*GIVEN EXERCISE:* Every line holding the string "from" should be gathered.

*DATA EXTRACT:*
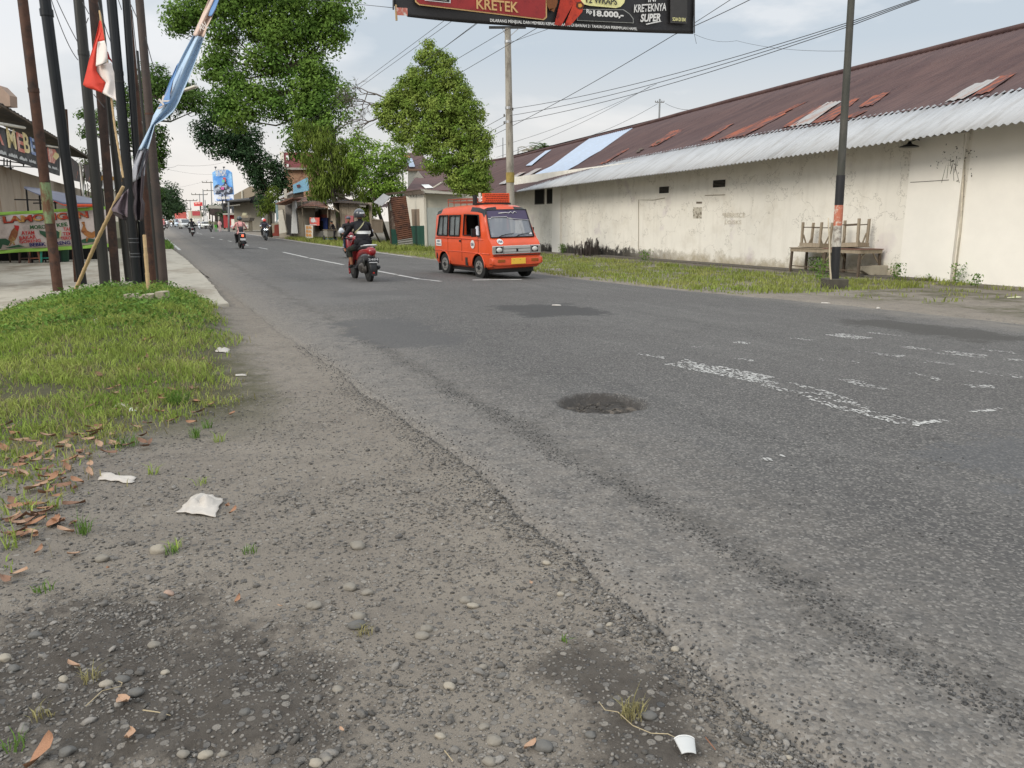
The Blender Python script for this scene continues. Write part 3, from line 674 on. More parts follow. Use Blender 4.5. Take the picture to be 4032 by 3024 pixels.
# single tufts (things)
def tuft(name,u,v_,n,h,spread,m,label,w=.006):
    P0=Ghit(u,v_);zz=ground_z(P0.x,P0.y)
    a=RNG.uniform(0,6.28,n);r=spread*np.sqrt(RNG.random(n));P=np.stack([P0.x+r*np.cos(a),P0.y+r*np.sin(a),np.full(n,zz)],1)
    v,f=blades(P,RNG.uniform(.4,1,n)*h,np.full(n,w),1.1);tag(npmesh(name,v,f,m,loc=(P0.x,P0.y,zz)),label,'grass tuft','single grass tufts on the verge')
tuft('grass_tuft',*Z6(1225,1160),70,.075,.035,GR2,'yellow-green dry tuft growing from the lumpy asphalt, beside a blue-grey cobble',.0035)
tuft('grass_tuft',*Z6(865,740),7,.045,.01,GR3,'tiny three-bladed green sprout on the old asphalt lump',.006)
for x,y,n,h,lb in [(495,1510,30,.12,'bright tuft with pale stems above the gravel, beside brown leaves'),(1160,935,34,.1,'grass tuft standing alone right of the leaf litter'),(1300,960,24,.09,'thin tuft right of the lone grass tuft'),(1230,885,26,.1,'dark-stemmed tuft behind the lone grass tufts'),(910,1160,22,.08,'low tuft near the crumpled white paper'),(320,1370,22,.1,'tuft among the brown leaves at far left, middle row'),(180,1360,18,.1,'pale-stemmed tuft at far left among brown leaves'),(1190,1215,14,.07,'small tuft above the white plastic bag'),(1050,740,130,.15,'big dense blue-green tuft at the tip of the lawn'),(60,1600,20,.16,'tall pale tuft at the left edge above the gravel'),(745,990,60,.1,'spreading green tuft among fallen leaves'),(1040,1610,16,.06,'tiny tuft at the gravel, bottom centre of the verge')]:
    tuft('grass_tuft',x*.6632,1100+y*.6632,n,h,.03+.05*(n>50),GR3 if n>25 else GR1,lb,.005)
for x,y,lb in [(940,120,'small upright tuft between flat stones'),(1360,115,'tiny tuft near the lone stone'),(490,800,'sprawling brownish tuft on the damp soil'),(230,1000,'low olive tuft at the lower left of the damp soil'),(90,1170,'green tuft at the bottom left corner'),(1980,560,'dry straw-coloured tuft beside the flat dark stone'),(240,320,'small tuft at the left, above the damp soil')]:
    u,v_=Z5(x,y);tuft('grass_tuft',u,v_,26,.05,.03,GR2 if 'dry' in lb or 'brown' in lb or 'olive' in lb else GR3,lb,.004)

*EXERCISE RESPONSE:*
The Blender Python script for this scene continues. Write part 3, from line 674 on. More parts follow. Use Blender 4.5. Take the picture to be 4032 by 3024 pixels.
tuft('grass_tuft',*Z6(1225,1160),70,.075,.035,GR2,'yellow-green dry tuft growing from the lumpy asphalt, beside a blue-grey cobble',.0035)